Teks foto : Ketua DPRD Kaltim, Hasanuddin Mas’ud (istimewa).
SAMARINDA – Ketua DPRD Kalimantan Timur, Hasanuddin Mas’ud, menegaskan bahwa persoalan perlindungan perempuan dan anak di wilayah-wilayah tertinggal tak cukup ditangani dengan pendekatan umum. Ia menekankan perlunya strategi berbasis lokalitas yang sensitif terhadap kondisi sosial-budaya di daerah tertinggal, terluar, dan terdepan (3T).
Menurutnya, tantangan yang dihadapi perempuan dan anak di wilayah 3T sangat kompleks, mulai dari minimnya layanan dasar hingga norma sosial yang kerap menghambat pelaporan kekerasan.
“Masalah ini tidak bisa ditangani dengan cara yang sama seperti di kota. Kita butuh pendekatan yang lebih kontekstual, lebih membumi,” ujar Hasanuddin, Senin (19/5/2025).
Politikus yang akrab disapa Hamas ini mengapresiasi langkah Kementerian Pemberdayaan Perempuan dan Perlindungan Anak (PPPA) yang telah menyiapkan alokasi anggaran khusus untuk kawasan 3T. Namun ia menekankan bahwa anggaran bukanlah jawaban satu-satunya.
“Yang lebih penting adalah bagaimana pelaksanaan di lapangan bisa menjangkau masyarakat secara nyata, bukan hanya berhenti di rapat dan laporan,” katanya.
Hamas juga mengungkapkan bahwa ada tujuh kabupaten di Kalimantan Timur yang menjadi prioritas penerima bantuan perlindungan perempuan dan anak.
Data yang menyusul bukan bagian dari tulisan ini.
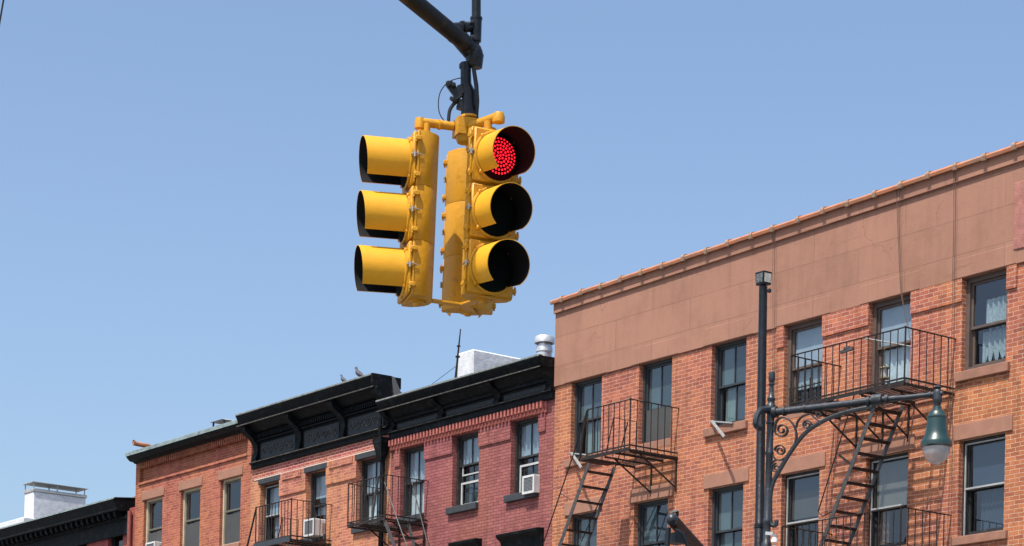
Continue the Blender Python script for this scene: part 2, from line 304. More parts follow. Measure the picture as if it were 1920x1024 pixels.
def globe():
    m, N, L, B = newmat('frosted_globe'); B.inputs['Base Color'].default_value = (.75, .74, .72, 1); B.inputs['Roughness'].default_value = .25; B.inputs['Transmission Weight'].default_value = .55; B.inputs['IOR'].default_value = 1.15
    L.new(ramp(N, L, noise(N, L, objco(N), 5), [(.3, (.6, .58, .57)), (.7, (.8, .79, .78))]), B.inputs['Base Color']); return m
M['globe'] = globe()
M['pigeon'] = simple('pigeon_grey', (.055, .055, .07), .7, var=.4, vscale=25)
M['cablegrey'] = simple('facade_cable', (.11, .06, .045), .7, var=.2)
M['ceramic'] = simple('white_ceramic', (.68, .66, .63), .3, var=.1)
M['redbrown'] = simple('red_brown_pipe', (.22, .06, .045), .6, var=.2)

# ---------------------------------------------------------------- building helpers
def wall(mb, x0, x1, z0, z1, holes, Y=0.0, rev=.2, mat=0):
    xs = sorted(set([x0, x1]+[h[0] for h in holes]+[h[1] for h in holes])); zs = sorted(set([z0, z1]+[h[2] for h in holes]+[h[3] for h in holes]))
    xs = [x for x in xs if x0 <= x <= x1]; zs = [z for z in zs if z0 <= z <= z1]
    for i in range(len(xs)-1):
        for j in range(len(zs)-1):
            cx = (xs[i]+xs[i+1])/2; cz = (zs[j]+zs[j+1])/2
            if any(h[0] < cx < h[1] and h[2] < cz < h[3] for h in holes): continue
            mb.quad((xs[i], Y, zs[j]), (xs[i+1], Y, zs[j]), (xs[i+1], Y, zs[j+1]), (xs[i], Y, zs[j+1]), mat)
    for (a, b, c, d) in holes:
        r = Y+rev
        mb.quad((a, Y, c), (a, r, c), (a, r, d), (a, Y, d), mat); mb.quad((b, r, c), (b, Y, c), (b, Y, d), (b, r, d), mat)
        mb.quad((a, Y, c), (b, Y, c), (b, r, c), (a, r, c), mat); mb.quad((a, r, d), (b, r, d), (b, Y, d), (a, Y, d), mat)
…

Meski belum merinci secara lengkap, ia menyebut daerah-daerah itu memiliki tantangan aksesibilitas tinggi serta keterbatasan infrastruktur pendukung.
“Kita ingin memastikan bahwa program ini benar-benar hadir di tengah masyarakat yang selama ini jauh dari jangkauan kebijakan pusat,” tambahnya.
Sebagai Ketua DPRD, ia menyatakan komitmennya untuk turut mengawal pelaksanaan program tersebut bersama instansi terkait dan pemerintah kabupaten agar perlindungan yang diberikan tidak bersifat formalitas, tetapi benar-benar terasa manfaatnya.
“Jangan biarkan perempuan dan anak di pelosok jadi korban dua kali—pertama karena kekerasan, kedua karena ketidakhadiran negara,” tegasnya. (Adv/rk/le).